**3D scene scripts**
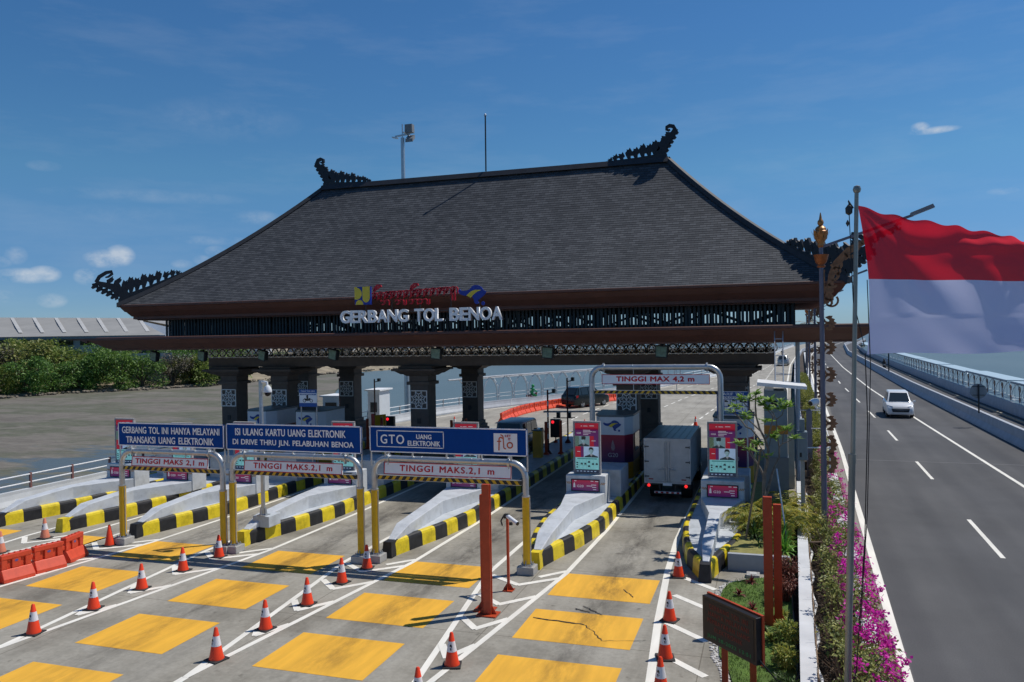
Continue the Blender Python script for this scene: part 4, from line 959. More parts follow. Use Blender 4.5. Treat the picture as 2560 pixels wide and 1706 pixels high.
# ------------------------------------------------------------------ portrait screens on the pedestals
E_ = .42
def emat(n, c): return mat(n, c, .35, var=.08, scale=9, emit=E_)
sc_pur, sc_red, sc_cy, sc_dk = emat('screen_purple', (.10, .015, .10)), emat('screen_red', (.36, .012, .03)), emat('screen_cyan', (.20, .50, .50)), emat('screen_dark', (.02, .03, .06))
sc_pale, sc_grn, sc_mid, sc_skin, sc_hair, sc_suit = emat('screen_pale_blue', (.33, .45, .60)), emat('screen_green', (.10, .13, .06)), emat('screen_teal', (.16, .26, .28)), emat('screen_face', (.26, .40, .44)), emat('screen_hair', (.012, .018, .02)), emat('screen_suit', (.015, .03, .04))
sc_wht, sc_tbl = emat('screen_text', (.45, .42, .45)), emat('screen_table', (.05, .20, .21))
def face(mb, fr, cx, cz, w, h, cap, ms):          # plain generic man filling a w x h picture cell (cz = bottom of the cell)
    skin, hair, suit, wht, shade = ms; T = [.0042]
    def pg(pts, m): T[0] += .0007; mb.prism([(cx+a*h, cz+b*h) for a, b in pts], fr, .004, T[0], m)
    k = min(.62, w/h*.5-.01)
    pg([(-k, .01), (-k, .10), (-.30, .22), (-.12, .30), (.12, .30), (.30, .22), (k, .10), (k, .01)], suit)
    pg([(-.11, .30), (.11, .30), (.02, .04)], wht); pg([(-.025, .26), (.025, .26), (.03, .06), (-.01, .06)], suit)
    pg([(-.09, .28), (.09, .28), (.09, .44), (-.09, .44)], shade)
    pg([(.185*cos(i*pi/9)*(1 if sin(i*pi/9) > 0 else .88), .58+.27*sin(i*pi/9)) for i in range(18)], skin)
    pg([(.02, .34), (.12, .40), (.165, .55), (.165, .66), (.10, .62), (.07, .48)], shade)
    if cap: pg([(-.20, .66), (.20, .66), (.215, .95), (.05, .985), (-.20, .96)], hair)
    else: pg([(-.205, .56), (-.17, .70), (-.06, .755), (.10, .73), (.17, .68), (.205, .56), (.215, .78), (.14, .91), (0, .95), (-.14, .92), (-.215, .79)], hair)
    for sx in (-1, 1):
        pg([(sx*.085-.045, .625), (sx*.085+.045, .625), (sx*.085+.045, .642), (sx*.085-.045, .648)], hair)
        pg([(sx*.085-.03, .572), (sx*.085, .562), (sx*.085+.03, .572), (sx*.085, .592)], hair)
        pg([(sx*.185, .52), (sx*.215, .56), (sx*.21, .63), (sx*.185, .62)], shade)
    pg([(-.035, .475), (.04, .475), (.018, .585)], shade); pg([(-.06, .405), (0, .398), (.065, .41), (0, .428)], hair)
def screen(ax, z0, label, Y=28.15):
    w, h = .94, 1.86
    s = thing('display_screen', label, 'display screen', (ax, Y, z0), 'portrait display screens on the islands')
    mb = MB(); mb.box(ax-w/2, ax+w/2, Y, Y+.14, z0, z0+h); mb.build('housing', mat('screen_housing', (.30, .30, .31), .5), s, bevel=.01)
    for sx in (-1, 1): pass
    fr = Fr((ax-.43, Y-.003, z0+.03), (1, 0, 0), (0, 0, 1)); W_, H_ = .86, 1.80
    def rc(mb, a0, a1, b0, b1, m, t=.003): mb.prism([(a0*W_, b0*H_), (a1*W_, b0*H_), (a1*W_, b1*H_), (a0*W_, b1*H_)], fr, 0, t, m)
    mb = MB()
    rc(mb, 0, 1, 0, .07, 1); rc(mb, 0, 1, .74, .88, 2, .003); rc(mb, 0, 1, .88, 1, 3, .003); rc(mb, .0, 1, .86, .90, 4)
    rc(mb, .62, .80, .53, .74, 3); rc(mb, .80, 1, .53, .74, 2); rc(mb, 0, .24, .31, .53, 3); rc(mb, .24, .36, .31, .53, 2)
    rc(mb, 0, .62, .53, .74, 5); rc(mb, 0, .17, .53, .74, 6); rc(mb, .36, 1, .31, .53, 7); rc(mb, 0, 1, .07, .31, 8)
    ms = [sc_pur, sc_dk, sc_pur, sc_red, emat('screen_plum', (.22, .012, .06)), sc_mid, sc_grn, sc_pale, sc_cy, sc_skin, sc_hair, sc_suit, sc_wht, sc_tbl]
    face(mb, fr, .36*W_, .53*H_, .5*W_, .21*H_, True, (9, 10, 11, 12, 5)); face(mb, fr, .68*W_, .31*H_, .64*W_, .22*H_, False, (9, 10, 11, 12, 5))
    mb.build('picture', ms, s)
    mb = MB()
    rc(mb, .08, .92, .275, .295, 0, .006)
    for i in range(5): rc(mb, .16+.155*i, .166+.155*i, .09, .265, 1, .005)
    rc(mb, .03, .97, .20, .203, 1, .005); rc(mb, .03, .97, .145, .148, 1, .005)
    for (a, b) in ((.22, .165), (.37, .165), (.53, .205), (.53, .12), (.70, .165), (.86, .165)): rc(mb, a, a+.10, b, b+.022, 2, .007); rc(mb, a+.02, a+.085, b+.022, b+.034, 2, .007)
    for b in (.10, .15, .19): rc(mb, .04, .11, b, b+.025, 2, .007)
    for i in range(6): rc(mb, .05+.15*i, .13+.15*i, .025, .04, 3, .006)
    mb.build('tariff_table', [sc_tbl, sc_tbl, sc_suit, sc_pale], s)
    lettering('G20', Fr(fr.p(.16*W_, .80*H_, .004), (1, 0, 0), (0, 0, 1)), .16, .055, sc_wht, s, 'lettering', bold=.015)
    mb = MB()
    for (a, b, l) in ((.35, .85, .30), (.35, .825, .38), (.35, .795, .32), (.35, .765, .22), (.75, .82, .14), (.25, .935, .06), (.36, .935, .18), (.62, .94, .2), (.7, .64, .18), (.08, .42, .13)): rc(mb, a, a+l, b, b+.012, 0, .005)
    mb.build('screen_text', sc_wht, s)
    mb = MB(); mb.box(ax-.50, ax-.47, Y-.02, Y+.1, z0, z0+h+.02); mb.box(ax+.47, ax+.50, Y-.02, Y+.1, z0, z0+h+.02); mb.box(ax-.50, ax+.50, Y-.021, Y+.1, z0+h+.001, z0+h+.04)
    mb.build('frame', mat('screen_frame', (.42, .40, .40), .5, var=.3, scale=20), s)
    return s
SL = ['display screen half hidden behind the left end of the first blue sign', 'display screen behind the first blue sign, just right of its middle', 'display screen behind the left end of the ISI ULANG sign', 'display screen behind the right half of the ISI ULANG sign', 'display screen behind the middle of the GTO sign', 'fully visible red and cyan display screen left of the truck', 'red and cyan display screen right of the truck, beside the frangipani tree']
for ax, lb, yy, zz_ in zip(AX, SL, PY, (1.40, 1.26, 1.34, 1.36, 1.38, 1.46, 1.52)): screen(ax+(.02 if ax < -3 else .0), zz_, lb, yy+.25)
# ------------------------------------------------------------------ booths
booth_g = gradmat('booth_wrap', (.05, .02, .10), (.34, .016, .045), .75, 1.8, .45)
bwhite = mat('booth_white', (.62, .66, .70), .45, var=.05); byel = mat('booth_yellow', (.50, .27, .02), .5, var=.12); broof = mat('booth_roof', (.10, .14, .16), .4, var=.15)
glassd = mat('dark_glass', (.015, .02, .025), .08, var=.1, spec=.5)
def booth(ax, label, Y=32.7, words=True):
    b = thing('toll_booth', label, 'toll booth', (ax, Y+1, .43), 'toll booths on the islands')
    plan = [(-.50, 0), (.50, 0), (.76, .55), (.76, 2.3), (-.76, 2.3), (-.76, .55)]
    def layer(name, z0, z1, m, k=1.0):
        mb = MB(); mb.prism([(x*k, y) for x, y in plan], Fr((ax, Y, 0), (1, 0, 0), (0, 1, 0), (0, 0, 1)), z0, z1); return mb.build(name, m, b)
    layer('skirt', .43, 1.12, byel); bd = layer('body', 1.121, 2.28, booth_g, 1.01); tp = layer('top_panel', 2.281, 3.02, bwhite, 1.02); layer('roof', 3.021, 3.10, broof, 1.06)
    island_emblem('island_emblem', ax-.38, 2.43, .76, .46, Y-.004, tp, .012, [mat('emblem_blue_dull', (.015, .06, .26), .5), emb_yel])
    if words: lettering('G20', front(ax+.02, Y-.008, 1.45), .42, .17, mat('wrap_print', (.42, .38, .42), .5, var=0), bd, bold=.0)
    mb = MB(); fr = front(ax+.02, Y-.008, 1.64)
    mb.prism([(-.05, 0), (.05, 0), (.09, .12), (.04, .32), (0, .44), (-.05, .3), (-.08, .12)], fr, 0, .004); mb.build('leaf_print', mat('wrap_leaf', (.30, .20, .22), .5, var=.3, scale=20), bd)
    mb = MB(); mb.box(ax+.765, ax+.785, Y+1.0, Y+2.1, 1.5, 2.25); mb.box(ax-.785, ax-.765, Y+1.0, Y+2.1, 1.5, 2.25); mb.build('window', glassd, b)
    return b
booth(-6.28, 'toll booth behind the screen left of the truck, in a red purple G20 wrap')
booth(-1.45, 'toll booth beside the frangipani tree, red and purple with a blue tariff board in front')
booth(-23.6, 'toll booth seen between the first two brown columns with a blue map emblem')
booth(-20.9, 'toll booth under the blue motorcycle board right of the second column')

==

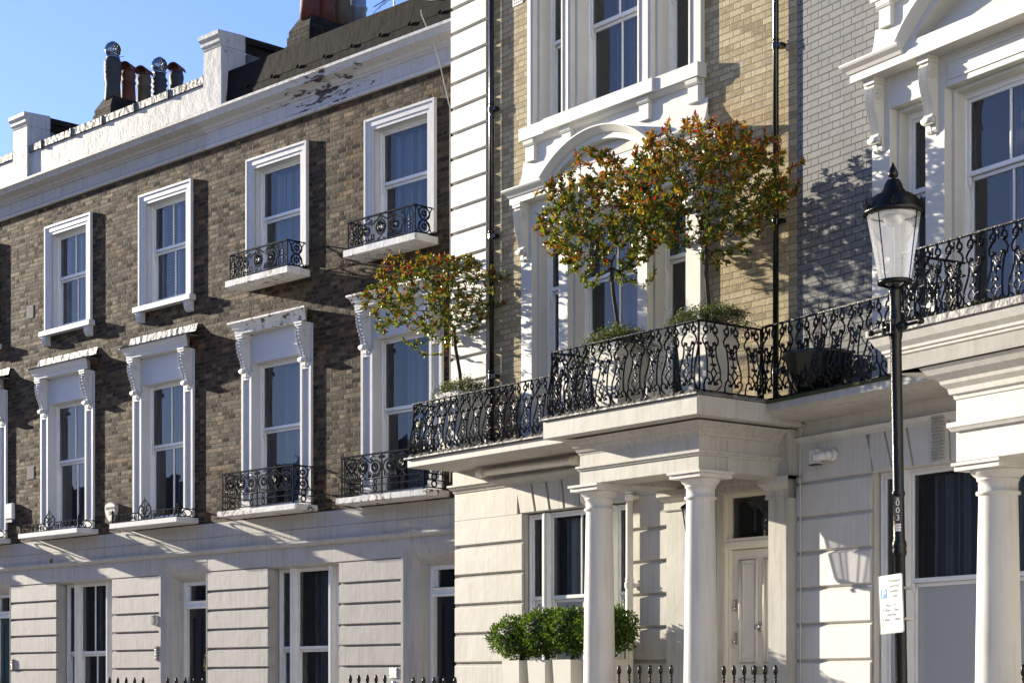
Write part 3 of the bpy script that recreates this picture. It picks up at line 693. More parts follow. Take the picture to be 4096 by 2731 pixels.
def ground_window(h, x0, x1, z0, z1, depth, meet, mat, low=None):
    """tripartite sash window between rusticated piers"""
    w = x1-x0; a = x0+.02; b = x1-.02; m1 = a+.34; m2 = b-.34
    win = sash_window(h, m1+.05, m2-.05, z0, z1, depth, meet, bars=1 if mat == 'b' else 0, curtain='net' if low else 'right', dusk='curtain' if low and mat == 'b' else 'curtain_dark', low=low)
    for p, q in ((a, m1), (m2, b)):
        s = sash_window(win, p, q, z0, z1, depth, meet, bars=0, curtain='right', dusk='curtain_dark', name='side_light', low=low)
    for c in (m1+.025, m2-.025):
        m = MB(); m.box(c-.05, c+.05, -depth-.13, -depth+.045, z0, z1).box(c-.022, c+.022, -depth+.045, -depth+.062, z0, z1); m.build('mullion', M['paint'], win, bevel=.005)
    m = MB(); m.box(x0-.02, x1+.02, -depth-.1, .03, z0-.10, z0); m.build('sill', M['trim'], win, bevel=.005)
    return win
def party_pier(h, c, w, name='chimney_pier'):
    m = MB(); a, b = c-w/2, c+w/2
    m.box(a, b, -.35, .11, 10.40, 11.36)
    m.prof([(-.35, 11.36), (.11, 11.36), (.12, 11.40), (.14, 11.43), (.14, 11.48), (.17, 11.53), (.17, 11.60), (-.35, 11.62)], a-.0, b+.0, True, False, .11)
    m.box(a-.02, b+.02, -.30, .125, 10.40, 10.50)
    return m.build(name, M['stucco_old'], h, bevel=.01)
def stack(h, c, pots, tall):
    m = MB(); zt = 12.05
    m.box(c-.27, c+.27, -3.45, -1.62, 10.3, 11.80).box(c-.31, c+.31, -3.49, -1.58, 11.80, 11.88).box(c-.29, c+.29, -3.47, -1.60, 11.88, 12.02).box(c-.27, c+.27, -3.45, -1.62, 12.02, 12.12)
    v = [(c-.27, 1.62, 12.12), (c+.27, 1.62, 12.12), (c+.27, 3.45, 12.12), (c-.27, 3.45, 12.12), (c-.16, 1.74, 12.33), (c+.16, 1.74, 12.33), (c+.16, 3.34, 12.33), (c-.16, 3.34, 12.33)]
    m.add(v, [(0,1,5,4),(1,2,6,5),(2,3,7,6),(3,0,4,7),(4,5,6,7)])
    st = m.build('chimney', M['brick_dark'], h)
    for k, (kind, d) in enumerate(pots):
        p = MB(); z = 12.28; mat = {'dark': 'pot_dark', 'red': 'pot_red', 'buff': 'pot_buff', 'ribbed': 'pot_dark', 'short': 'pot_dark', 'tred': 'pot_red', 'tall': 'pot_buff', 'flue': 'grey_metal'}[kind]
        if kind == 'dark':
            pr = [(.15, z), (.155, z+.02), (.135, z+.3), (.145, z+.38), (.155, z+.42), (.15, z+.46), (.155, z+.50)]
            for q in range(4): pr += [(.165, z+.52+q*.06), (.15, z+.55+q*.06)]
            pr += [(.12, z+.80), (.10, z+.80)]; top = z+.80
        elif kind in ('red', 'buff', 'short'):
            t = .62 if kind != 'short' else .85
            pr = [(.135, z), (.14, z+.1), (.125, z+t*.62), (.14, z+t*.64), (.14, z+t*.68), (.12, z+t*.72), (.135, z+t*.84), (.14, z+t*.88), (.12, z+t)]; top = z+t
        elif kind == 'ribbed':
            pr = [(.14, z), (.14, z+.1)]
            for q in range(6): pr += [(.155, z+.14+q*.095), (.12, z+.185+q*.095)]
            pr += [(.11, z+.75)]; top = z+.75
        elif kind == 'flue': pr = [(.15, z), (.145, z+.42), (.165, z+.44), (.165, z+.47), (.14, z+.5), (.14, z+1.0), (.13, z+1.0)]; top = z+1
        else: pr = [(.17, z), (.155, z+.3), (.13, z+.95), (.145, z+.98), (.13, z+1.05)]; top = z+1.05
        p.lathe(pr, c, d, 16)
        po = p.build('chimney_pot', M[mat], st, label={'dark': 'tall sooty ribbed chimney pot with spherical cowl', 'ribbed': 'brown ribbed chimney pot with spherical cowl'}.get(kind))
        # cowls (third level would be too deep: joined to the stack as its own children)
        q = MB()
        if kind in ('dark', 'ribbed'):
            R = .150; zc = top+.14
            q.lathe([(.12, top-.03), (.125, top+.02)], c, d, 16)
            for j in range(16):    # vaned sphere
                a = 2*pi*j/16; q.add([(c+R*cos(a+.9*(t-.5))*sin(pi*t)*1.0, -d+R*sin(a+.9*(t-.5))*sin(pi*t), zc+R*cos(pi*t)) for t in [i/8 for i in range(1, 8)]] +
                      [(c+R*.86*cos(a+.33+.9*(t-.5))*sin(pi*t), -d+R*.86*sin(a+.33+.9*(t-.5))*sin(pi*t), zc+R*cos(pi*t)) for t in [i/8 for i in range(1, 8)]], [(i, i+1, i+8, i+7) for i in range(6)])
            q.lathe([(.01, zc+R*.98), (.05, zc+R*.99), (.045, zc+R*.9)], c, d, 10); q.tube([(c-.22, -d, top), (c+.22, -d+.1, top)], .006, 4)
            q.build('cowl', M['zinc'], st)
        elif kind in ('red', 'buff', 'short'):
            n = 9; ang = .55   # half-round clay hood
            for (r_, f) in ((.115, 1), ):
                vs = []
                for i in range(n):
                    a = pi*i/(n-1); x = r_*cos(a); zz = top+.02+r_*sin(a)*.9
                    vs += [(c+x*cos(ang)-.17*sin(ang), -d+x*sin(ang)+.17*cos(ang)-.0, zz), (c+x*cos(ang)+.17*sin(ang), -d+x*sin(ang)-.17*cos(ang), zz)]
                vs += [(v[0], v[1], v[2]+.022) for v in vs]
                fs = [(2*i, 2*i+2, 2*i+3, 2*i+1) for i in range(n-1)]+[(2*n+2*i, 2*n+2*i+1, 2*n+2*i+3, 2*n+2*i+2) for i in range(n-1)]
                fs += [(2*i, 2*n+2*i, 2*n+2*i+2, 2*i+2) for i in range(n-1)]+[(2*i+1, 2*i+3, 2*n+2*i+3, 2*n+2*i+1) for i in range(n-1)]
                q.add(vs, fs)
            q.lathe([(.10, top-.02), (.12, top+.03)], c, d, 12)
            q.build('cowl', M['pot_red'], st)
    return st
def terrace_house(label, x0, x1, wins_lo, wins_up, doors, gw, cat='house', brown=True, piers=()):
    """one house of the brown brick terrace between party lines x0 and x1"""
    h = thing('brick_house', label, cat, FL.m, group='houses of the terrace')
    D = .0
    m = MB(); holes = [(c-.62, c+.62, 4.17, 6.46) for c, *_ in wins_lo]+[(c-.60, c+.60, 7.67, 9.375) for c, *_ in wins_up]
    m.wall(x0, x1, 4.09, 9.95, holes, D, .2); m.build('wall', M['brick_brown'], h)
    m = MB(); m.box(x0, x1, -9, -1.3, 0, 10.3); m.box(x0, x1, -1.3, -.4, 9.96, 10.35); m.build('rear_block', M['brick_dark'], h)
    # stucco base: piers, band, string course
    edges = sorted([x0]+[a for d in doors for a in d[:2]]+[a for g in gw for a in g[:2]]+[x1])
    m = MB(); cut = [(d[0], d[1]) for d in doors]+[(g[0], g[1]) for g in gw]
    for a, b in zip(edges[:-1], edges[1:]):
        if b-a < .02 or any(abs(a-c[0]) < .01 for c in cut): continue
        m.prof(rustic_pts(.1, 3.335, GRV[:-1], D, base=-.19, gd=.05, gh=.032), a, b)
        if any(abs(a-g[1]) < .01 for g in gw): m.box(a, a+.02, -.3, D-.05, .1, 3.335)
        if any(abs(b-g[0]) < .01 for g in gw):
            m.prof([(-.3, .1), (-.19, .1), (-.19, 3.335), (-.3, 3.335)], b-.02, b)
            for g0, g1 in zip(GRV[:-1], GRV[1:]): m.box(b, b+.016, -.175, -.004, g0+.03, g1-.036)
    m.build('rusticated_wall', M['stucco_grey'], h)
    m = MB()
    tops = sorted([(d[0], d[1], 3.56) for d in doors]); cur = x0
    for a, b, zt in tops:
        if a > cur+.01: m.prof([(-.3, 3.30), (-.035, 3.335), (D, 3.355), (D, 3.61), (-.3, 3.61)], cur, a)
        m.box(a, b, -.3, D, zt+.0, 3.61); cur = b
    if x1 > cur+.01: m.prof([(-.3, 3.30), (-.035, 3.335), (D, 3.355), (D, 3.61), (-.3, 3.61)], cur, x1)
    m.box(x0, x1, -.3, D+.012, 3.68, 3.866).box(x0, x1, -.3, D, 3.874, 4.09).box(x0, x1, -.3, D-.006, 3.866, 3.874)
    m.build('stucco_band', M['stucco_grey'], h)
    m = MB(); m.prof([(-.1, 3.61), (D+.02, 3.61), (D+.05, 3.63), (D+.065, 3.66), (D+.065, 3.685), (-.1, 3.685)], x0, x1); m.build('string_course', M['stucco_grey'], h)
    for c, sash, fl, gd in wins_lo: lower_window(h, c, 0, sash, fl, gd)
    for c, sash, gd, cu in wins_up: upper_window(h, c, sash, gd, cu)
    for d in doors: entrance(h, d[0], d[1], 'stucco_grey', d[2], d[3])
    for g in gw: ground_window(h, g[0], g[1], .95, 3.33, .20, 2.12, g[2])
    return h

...

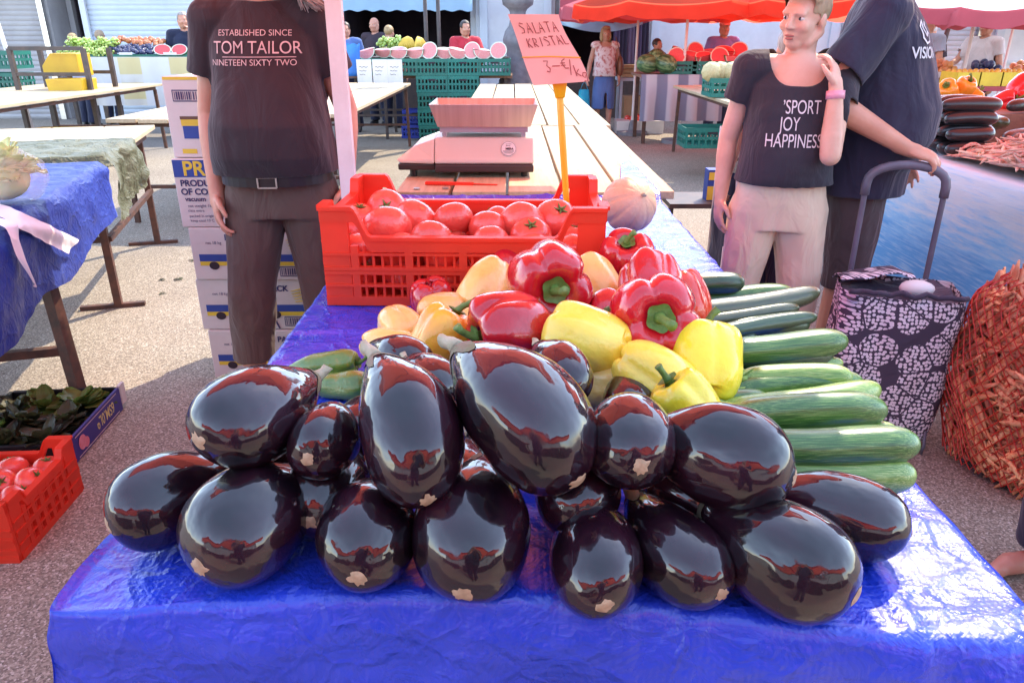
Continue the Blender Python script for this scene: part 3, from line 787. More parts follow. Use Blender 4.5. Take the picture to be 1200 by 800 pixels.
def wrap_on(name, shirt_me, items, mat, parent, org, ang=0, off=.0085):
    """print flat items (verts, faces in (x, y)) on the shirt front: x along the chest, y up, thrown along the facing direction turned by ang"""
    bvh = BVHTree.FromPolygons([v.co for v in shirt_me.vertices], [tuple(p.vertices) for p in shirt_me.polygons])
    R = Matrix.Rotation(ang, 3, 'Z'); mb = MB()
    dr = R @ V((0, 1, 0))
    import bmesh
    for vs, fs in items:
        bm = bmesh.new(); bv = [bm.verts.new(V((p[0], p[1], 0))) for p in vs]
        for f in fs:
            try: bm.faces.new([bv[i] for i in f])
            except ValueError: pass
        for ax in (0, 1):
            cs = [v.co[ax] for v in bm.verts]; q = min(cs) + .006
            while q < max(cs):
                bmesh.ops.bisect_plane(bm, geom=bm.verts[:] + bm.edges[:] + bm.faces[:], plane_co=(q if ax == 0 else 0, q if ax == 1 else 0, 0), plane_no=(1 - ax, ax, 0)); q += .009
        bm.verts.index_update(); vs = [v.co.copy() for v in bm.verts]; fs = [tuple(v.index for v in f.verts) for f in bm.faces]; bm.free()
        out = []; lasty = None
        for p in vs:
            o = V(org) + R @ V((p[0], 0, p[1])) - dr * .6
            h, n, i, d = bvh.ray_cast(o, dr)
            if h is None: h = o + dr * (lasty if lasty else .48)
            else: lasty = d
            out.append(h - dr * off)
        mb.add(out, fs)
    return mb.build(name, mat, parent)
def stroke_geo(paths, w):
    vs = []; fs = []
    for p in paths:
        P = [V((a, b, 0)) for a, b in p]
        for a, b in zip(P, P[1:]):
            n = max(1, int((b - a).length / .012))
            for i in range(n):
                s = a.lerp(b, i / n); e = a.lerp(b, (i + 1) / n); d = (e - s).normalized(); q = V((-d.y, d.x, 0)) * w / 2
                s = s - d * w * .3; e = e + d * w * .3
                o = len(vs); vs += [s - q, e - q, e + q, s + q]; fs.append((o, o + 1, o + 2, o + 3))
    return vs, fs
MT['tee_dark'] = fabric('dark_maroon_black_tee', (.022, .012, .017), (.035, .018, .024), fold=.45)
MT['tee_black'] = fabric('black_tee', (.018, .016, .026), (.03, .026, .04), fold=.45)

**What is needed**
Find each line holding the string "Blender" and copy it out.

**Expected answer**
Continue the Blender Python script for this scene: part 4, from line 959. More parts follow. Use Blender 4.5. Treat the picture as 2560 pixels wide and 1706 pixels high.
Continue the Blender Python script for this scene: part 3, from line 787. More parts follow. Use Blender 4.5. Take the picture to be 1200 by 800 pixels.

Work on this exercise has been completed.